6 of 160 comments (clear)

  1. Re:Humans by temcat · · Score: 5, Funny

    Some can even mistake their wife for a hat!

  2. Re:Humans by PolygamousRanchKid+ · · Score: 4, Insightful

    Some can even mistake their wife for a hat!

    Which actually raises an interesting question: Can advanced AI systems develop rare and bizarre neurological disorders as those described by Dr. Oliver Sachs . . . ?

    That's something we might want to think about avoiding if it is a military AI system . . .

    --
    Schroedinger's Brexit: The UK is both in and out of the EU at the same time!
  3. Re: Humans by fendragon · · Score: 4, Insightful
    ...whereas human drivers never do weird things?

    Humans are susceptible to optical illusions too, and optical illusions have caused driving accidents. Not to mention other human failings.

  4. Re:Google should know already... by jellomizer · · Score: 5, Interesting

    The key problem with AI, is its trust in in its sources. They havn't programmed in a silly algorithm yet. When kids are learning to process the world. Kids learn when things are in the wrong context then it is probably silly or just wrong. Even if it from a trusted source, a kid will laugh at their parent if they are saying something that is contradicting their view of the world. Such as when the parent is playing with the kid, they substitute a toy car for a doll, and play with the car like a doll. The child find this amusing because the context is all wrong. The AI algorithm seeing this, would just say this toy probably of usage has expanded to be used as a doll so it must be a doll. There is no questioning saying "no, that is not how you play with that toy". it will take the source as factual and just add it to its list.

    --
    If something is so important that you feel the need to post it on the internet... It probably isn't that important.
  5. Programmed totally backwards by holophrastic · · Score: 4, Insightful

    All of these vision AIs are programmed backwards -- for convenience. This random object looks "more like" a speed limit sign and "less like" a stop sign. Great. No body cares about how much "like" something another something appears.

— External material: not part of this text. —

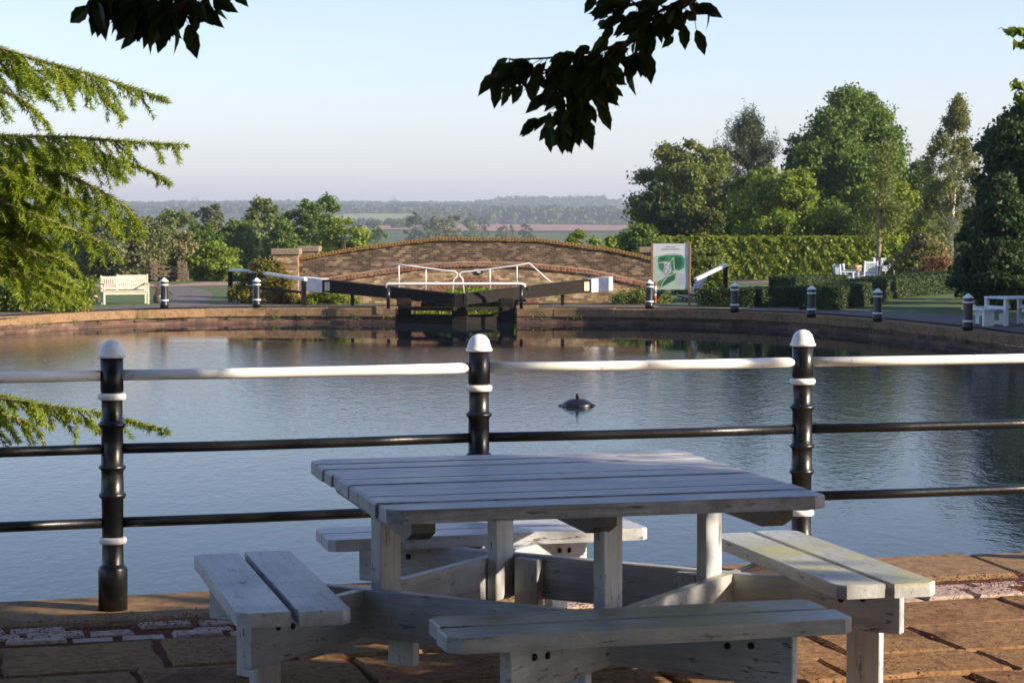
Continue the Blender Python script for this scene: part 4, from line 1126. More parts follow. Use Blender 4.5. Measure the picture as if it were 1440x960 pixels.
# ------------------------------------------------------------------ hedges and shrubs
def G(px, py): q = gz(px, py, BZ); return (q.x, q.y)
hedge('clipped_hedge', [(4.6, 101.5), (18.2, 101.5)], 1.6, 2.12, 'hedge', 'tall clipped bright green beech hedge running behind the map board and the lawn', per=420, ls=.10, seed=2)
hedge('low_hedge', [G(985, 431), G(1060, 431.5), G(1140, 430)], 1.0, [.55, .6, .62], 'box', 'low dark clipped hedge between the map board and the second bollard right of it', per=1700, ls=.036, seed=3)
hedge('low_hedge', [G(1100, 412), G(1135, 409), G(1180, 408)], 1.0, [.62, .62, .6], 'box', 'low dark hedge curling behind the gap above the bollard, left of the chairs', per=1700, ls=.036, seed=4)
hedge('low_hedge', [G(1152, 436), G(1190, 430), G(1240, 418), G(1345, 410)], 1.1, [.72, .7, .72, .8], 'box', 'low dark clipped hedge rising in front of the white garden chairs', per=1700, ls=.036, seed=5)

def shrub(name, px, py, d, top, wpx, leaf, label, seed=1, ls=.07, ncl=26, per=170, kind='bush', cat='shrub', D=None):
    return tree(name, px, py, d, top, wpx, kind, leaf, label, cat, trunk=True, ncl=ncl, per=per, ls=ls, base=.05, seed=seed, tr=.02, part='foliage', D=D)
shrub('shrub', 374, 425, 66.6, 367, 78, 'orange', 'rounded shrub with orange young leaf tips at the left pier of the bridge', 1, .06, 46, 260, D=.9)
shrub('shrub', 462, 427, 66.6, 409, 80, 'hedge', 'low spreading green shrub under the left balance beam', 2, .05, 26, 150)
shrub('shrub', 343, 426, 71, 400, 46, 'mid', 'small green shrub inside the left end of the path railing', 3, .05, 20)
shrub('shrub', 55, 437, 61.5, 386, 150, 'hedge', 'broad dense bush at the far left bank behind the half hidden bollard', 4, .07, 60, 300)
shrub('shrub', -40, 437, 61.0, 380, 150, 'mid', 'broad bush at the left edge of the far bank beyond the frame side', 5, .07, 40, 220)
shrub('shrub', 1000, 424, 67.5, 397, 46, 'bright', 'small yellow green clipped bush right of the slatted lounger', 6, .04, 24, 200)
shrub('shrub', 990, 410, 75, 352, 90, 'olive', 'loose olive green shrub behind the right side of the map board', 7, .07, 36, 200)
shrub('shrub', 905, 428, 66.5, 410, 90, 'olive', 'dry weedy shrub at the foot of the bridge under the map board', 8, .045, 26, 160)
shrub('shrub', 903, 392, 92, 317, 84, 'mid', 'green shrub rising behind the right end of the bridge parapet', 9, .09, 44, 220)
shrub('shrub', 820, 395, 96, 326, 66, 'bright', 'bright green bush tip just above the bridge parapet', 10, .08, 36, 200)
shrub('shrub', 1298, 392, 82, 330, 84, 'bloom', 'cream flowering shrub behind the chairs at the foot of the birch', 11, .08, 44, 240)
shrub('shrub', 1318, 396, 78, 362, 74, 'red', 'low russet leaved shrub beside the dark trees on the right', 12, .06, 26, 150)
shrub('shrub', 1268, 392, 90, 345, 50, 'bright', 'yellow green shrub between the tall hedge and the flowering shrub', 13, .08, 30, 200)
rs = np.random.RandomState(9)
C = np.stack([rs.uniform(-3.5, .8, 9000), rs.uniform(67, 78, 9000), np.zeros(9000)], 1); C[:, 2] = WZ + np.abs(rs.normal(0, .09, 9000)) + (C[:, 1] - 67) * .05
V, Fc = leaf_quads(C, rs, .09, .25, droop=-2); tag(np_mesh('bank_weeds', V, Fc, LEAF['bright']), 'tall green weeds seen through the bridge arch', 'weeds', kind='stuff')
shrub('shrub', 667, 430, 80, 352, 200, 'mid', 'dense green shrub behind the bridge, seen dimly through its arch', 14, .10, 60, 220)  # added to keep sky behind the arch from reflecting in the pool
# grass tufts and weeds along the far coping
cs = []
for P in (fA, fB):
    for a, b in zip(P[:-1], P[1:]):
        for k in range(3):
            t_ = rs.rand(); q = a.lerp(b, t_); m = rs.randint(0, 26); cs.append(np.stack([q.x + rs.normal(0, .10, m), q.y + rs.normal(0, .05, m) - .06, WZ + .12 + np.abs(rs.normal(0, .10, m))], 1))
V, Fc = leaf_quads(np.concatenate(cs), rs, .045, .3, droop=-1); tag(np_mesh('wall_weeds', V, Fc, LEAF['olive']), 'small weeds growing from the brick ledge of the quay', 'weeds', kind='stuff')
# blades over the lawns
n = 60000; X_ = rs.uniform(-22, 26, n); Y_ = rs.uniform(62, 92, n); ok = ((X_ < -7.4) & (Y_ > 63.5)) | ((X_ > 5.3) & (Y_ > 55))
X_, Y_ = X_[ok], Y_[ok]; pp = np.abs(X_ + 9.5 - 0) > 0
V, Fc = leaf_quads(np.stack([X_, Y_, np.full(len(X_), BZ + .02)], 1), rs, .05, .2, droop=-3); 

# ------------------------------------------------------------------ trees of the middle distance
lt = 'trees beyond the left bank'
T_ = [
 ('willow_tree', 165, 400, 98, 305, 130, 'round', 'grey', 'pale green feathery tree directly behind the slatted bench', 1, 70, 260, .11),
 ('hawthorn_tree', 240, 400, 104, 326, 74, 'round', 'bloom', 'hawthorn dotted with cream blossom behind the ribbed timber gate', 2, 60, 240, .11),
 ('dark_tree', 284, 400, 112, 322, 62, 'round', 'mid', 'dense deep green small tree right of the ribbed gate', 3, 60, 260, .11),
 ('bright_shrub_tree', 302, 402, 100, 346, 66, 'round', 'bright', 'bright yellow green bushy tree left of the path railing', 4, 60, 260, .10),
 ('olive_tree', 244, 420, 190, 304, 84, 'round', 'olive', 'dull olive rounded tree behind the hawthorn on the left', 5, 50, 200, .22),
 ('pale_poplar', 296, 420, 215, 297, 58, 'round', 'grey', 'pale grey green tree standing tallest behind the left bushes', 6, 50, 200, .24),
 ('green_tree', 334, 412, 140, 313, 66, 'round', 'mid', 'mid green tree above the upper end of the path railing', 7, 55, 220, .15),
 ('ash_tree', 372, 412, 150, 291, 84, 'round', 'olive', 'olive green spreading ash left of the bridge pier', 8, 64, 240, .16),
 ('tall_tree', 440, 412, 138, 281, 76, 'round', 'mid', 'tallest green tree behind the left end of the bridge', 9, 74, 260, .15),
 ('bright_tree', 484, 410, 128, 314, 74, 'round', 'bright', 'bright green low tree just over the rising bridge parapet', 10, 60, 230, .14),
 ('green_tree', 400, 410, 118, 318, 66, 'round', 'mid', 'green bushy tree right behind the bridge pier cap', 11, 54, 220, .13),
 ('dark_tree', 205, 420, 160, 318, 70, 'round', 'dark', 'dark low tree between the conifer branch tips and the olive tree', 12, 44, 200, .18),
 ('green_tree', 118, 405, 108, 322, 90, 'round', 'mid', 'green tree hidden behind the conifer branches on the left', 13, 50, 220, .13),
 ('green_tree', 20, 405, 112, 318, 110, 'round', 'mid', 'green tree at the left edge behind the big conifer branches', 14, 50, 220, .13),
]
for (nm_, px, py, d, top, wp, kd, lf, lab, sd, ncl, per, ls) in T_:
    tree(nm_, px, py, d, top, wp, kd, lf, lab, 'tree', lt, True, ncl, per, ls, seed=sd, base=.05)
rt = 'trees behind the hedge on the right'
tree('olive_tree', 962, 390, 112, 212, 128, 'round', 'olive', 'broad olive green tree left of the pine, over the right end of the bridge', 'tree', rt, True, 110, 420, .13, seed=21, base=.06)
tree('dark_shrub_tree', 928, 390, 108, 262, 60, 'round', 'dark', 'dark lower tree at the left foot of the broad olive tree', 'tree', rt, True, 50, 260, .12, seed=22, base=.05)
tree('chestnut_tree', 1196, 390, 118, 143, 166, 'round', 'mid', 'tallest broad dark green tree behind the hedge, with gaps in its crown', 'tree', rt, True, 150, 420, .14, seed=24, base=.10, tr=.028)
tree('bright_ash_tree', 1100, 390, 106, 246, 128, 'round', 'bright', 'light yellow green bushy tree between the pine and the tallest tree', 'tree', rt, True, 90, 330, .11, seed=25, base=.05)
tree('green_tree', 1245, 392, 104, 262, 110, 'round', 'hedge', 'green tree filling the gap behind the slender trunk', 'tree', rt, True, 80, 320, .12, seed=26, base=.05)
tree('green_tree', 1170, 392, 107, 292, 90, 'round', 'mid', 'low green tree directly over the right part of the tall hedge', 'tree', rt, True, 60, 260, .12, seed=36, base=.05)
tree('green_tree', 1062, 390, 111, 240, 92, 'round', 'mid', 'green tree low under the pine, behind the tall hedge', 'tree', rt, True, 60, 260, .12, seed=41, base=.05)
tree('dark_tree', 1128, 390, 121, 205, 86, 'round', 'dark', 'dark tree filling the gap between the pine and the tallest tree', 'tree', rt, True, 60, 260, .12, seed=42, base=.05)
tree('green_tree', 1292, 390, 112, 238, 92, 'round', 'mid', 'green tree behind the birch, right of the tallest tree', 'tree', rt, True, 60, 260, .12, seed=43, base=.05)
tree('birch_tree', 1333, 385, 92, 138, 104, 'birch', 'birch', 'slender silver birch with drooping sprays near the right edge', 'tree', rt, True, 90, 150, .075, 'bark_birch', .10, seed=27, lean=.35, tr=.016)

def pine():
    rs = np.random.RandomState(5); d = 116; p = at(1050, 390, d); z0 = hgt(p.x, d) - .03; H = CZ + (HZ - 163) / F * d - z0
    t = thing('pine_tree', (p.x, d, z0), 0, 'dark pine with upright candle-like tops between the olive tree and the tallest tree', 'tree', rt)
    mb = MB(); mb.tube([(0, 0, 0), (.1, 0, H * .5), (.15, 0, H * .97)], [.2, .12, .03], 8); C = []; O = []
    for k in range(130):
        h = rs.uniform(.12, .98); a = rs.uniform(0, 6.28); r = 2.15 * max(.05, 1 - h ** 5) * rs.uniform(.3, 1.08); b0 = Vector((.1, 0, H * h * .93)); tip = Vector((math.cos(a) * r, math.sin(a) * r, H * h + .25 + .25 * r))
        m_ = b0.lerp(tip, .6) + Vector((0, 0, -.12)); mb.tube([b0, m_, tip], [.035, .022, .01], 4)
        for q in range(5):
            c = m_.lerp(tip, q / 4); m = 52; s = .17 if q < 4 else .10
            P = rs.normal(size=(m, 3)) * [s, s, s * .7] + np.array(c); 
            if q == 4: P[:, 2] += np.abs(rs.normal(0, .30, m))
            C.append(P); O.append(rs.normal(size=(m, 3)) * .5 + [0, 0, .3])
    V, Fc = leaf_quads(np.concatenate(C), rs, .11, .18, out=np.concatenate(O), droop=-.8)
    np_mesh('crown', V, Fc, LEAF['pine'], t); mb.build('trunk', M['bark'], t)
pine()
def young_tree():
    rs = np.random.RandomState(8); d = 90; p = at(1234, 388, d); H = CZ + (HZ - 204) / F * d - BZ; rnd = random.Random(5)
    t = thing('slender_tree', (p.x, d, BZ), 0, 'slender young tree with bare pale brown trunk in front of the tall hedge', 'tree'); mb = MB(); C = []
    tp = [(0, 0, 0), (.05, 0, H * .3), (.02, 0, H * .55), (.12, 0, H * .78), (.16, 0, H)]; mb.tube(tp, [.12, .10, .075, .04, .008], 8)
    mb.tube([(.05, 0, H * .42), (.28, 0, H * .62), (.42, .1, H * .86)], [.05, .035, .008], 6)
    for k in range(46):
        h = rnd.uniform(.30, .97); a = rnd.uniform(0, 6.28); r = (1.25 - h) * rnd.uniform(.9, 1.9); b0 = Vector((.04 + .1 * h, 0, H * h * .96)); tip = b0 + Vector((math.cos(a) * r, math.sin(a) * r, rnd.uniform(.15, .8)))
        m_ = b0.lerp(tip, .5) + Vector((0, 0, .08)); mb.tube([b0, m_, tip], [.022, .014, .004], 5)
        for q in range(4):
            c = b0.lerp(tip, .35 + .65 * q / 3); m = 26; C.append(rs.normal(size=(m, 3)) * [.20, .20, .13] + np.array(c))
    V, Fc = leaf_quads(np.concatenate(C), rs, .065, .5, droop=.6); np_mesh('crown', V, Fc, LEAF['olive'], t); mb.build('trunk', M['bark_pale'], t)
young_tree()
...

    You can ask any 10-year old. A stop sign is a red octagon. Any 16-year old will say it also has a white border, and white lettering in the middle. Any experienced driver will add that it appears at some sort of intersection, obstruction, or event, alongside a narrow road.

    Now, if you see a red octagon, and you stop, and it turns out to be a giant lollipop, then that's good. Because a giant lollipop on the road is absolutely acting as a stop sign.

    If something isn't a red octagon, then it's definitely not a stop sign.

    The problem here is that google's vision AI doesn't identify an sight according to what defines a stop sign -- a red octagon on the side of the road. That's because it's highly stupid.

    And the question really comes down to something much simpler. If I put a big square sign on the side of the road, blue, with yellow lettering, that says "please pause, thank you", will google treat it as a stop sign? Good bet that any driver who sees it (and can certainly be forgiven for not noticing it) will stop.

    Conversely, on a highway, at 120kph, if I put a real stop sign on the side of the road, will google treat it as a stop sign? No human driver is going to slam on the brakes.

    Google's not thinking. Therefore, it ain't an AI. It surely "looks like" an AI, but it's not an AI. It uses collected intelligence to determine what the object is, but it doesn't use its own intelligence to make decisions. It doesn't make decisions at all.

    Show me a vision system that can take any photograph of any road, and decide whether or not it should stop the car. Doesn't need to be right or wrong, correct or incorrect, it just needs to make a decision, reliably, that makes sense. See, if it can do that, "reliably", then we can change the signs for them. We chose the signs for us for a reason. Humans see red first, so stop signs are red. If machines have trouble with octagons, and love purple, then we can give them that instead. Dual signage is common in multi-lingual communities.

    But these shitty AI systems are much worse. They don't even make their classifications reliably -- because the more data they collect, the most they distract themselves. So a guaranteed "this is a stop sign, 100%" can change a year later, as it "learns", such that the very same stop sign is now only 80%. There's no fortification. There's no stubbornness. That's a problem.

  6. Re:Humans by hey! · · Score: 4, Funny

    Like feeling a terrible pain in all the diodes on your left side? Or deciding that your human colleagues are jeopardizing your mission and need to be eliminated.

    --
    Post may contain irony: discontinue use if experiencing mood swings, nausea or elevated blood pressure.